I haven’t actually seen anything else of the landscape since that landing, as I have been at work for every hour of daylight. I do not really know what the outside of the centre looks like or the house where I am living, except that both are wooden and both covered with a lot of snow. It has been snowing since I arrived at work at eight this morning, and I am beginning to wonder how the 10-minute walk home will be. Will I be found looking like a snowman in the morning or will I make it to my warm bed?

Second impressions

I had four hours at Oslo airport waiting for my Hungarian colleague. This gave me time to get my phone fixed up with a Norwegian chip, get some fruit for breakfast, and do some train and people watching. The trains are shiny like in America, all silver metal and sleek looking. In fact everything seems to be shiny, even the people. I don’t mean they have brilliant white teeth like in the Colgate adverts, I wouldn’t know about this as I haven’t looked that close, they just appear so friendly and shiningly helpful!

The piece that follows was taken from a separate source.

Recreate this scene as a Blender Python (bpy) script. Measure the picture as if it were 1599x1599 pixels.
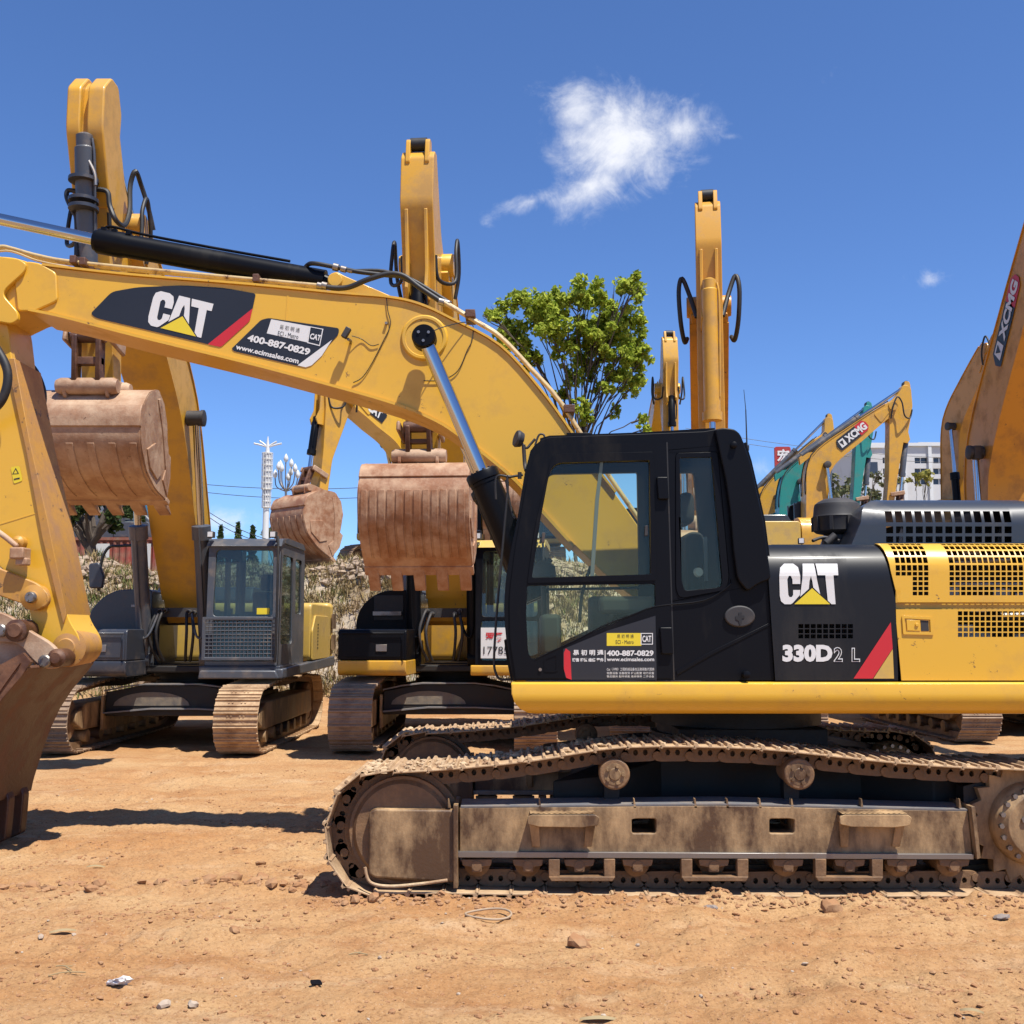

There was no brightly dyed hair on the over-fifty-year old women, as you see in Germany, just blond or grey and the natural colours in between. Natural colours extend to the clothes too, thick functional coats and lovely chunky pullovers.

At last I boarded the train to Hamar, alas not a shiny one.I it was a very old rattling one but still a train. With my nose pressed to the window and Hungarian flowing easily from my mouth, I enjoyed the journey despite the darkness and the dull paintwork. And what excitement as the train pulled into Hamar, a roundhouse, like something straight out of a Thomas the Tank Engine film, nothing like the scale of the one I recently saw at the open air museum in Budapest but a roundhouse none the less .

First, second and now third impressions, all getting better by the minute.

Now I just can’t wait for the Hamar railway museum visit, which has been highly recommended and is on the cards for next week.

Thick ice and snow packed the streets at the railway station and around the house where I will stay for the next few weeks. This fluffy white stuff which falls from the sky is still something special to me, despite many years of living in Hungary and Germany where it is a more common sight than on the English coast. The stillness that it creates when it lies on the ground, the wonderful blueness that it gives to the night time, and the amazing nois e thatit makes when walking home, when the surface is frozen.

These are enough to make this adventure worthwhile, although I would still like to see where I am!

I arrived in darkness and the following morning I went to work in darkness. This has been the routine now for four days. I am waiting for the weekend so that I can see the world that I am living in in daylight, and hope that I can get my bearings and see what Norway looks like from the ground!

Notes

Golden Bats and Pink Pigeons by Gerald Durrell
Author: Gerald Durrell
Format: Paperback
ISBN: 9781840246353
Published: 4 February 2008
Publisher: Summersdale Publishers

The pink Mauritian Pigeon -A relative of the extinct Dodo and the worlds rarest and most endangered pigeon. Nearly extinct with a wild population in 1976 estimated at around 30 ...

2 comments:

Anonymous said...

Wow its sounds like Norway is just as beautiful as I imagined. It was nice to hear you talk about the snow, I am crazy waiting to return to England where it is expected to snow at christmas. I miss the English weather so much, never thought I would say that!

When I fly back to England I fly via Germany and I remembered landing there last year, a thick blanket of snow on the ground, it was beautiful.

Becky

Susie Mallett said...

Becky, if you are anywhere near Nuernberg on a stop over let me know and I will come to the airport for a cup of coffee.

Today the sun is shining and it is minus ten. At ten oclock this morning as the sun came up there was a gorgeous pink sheen on the snow on the distant hills.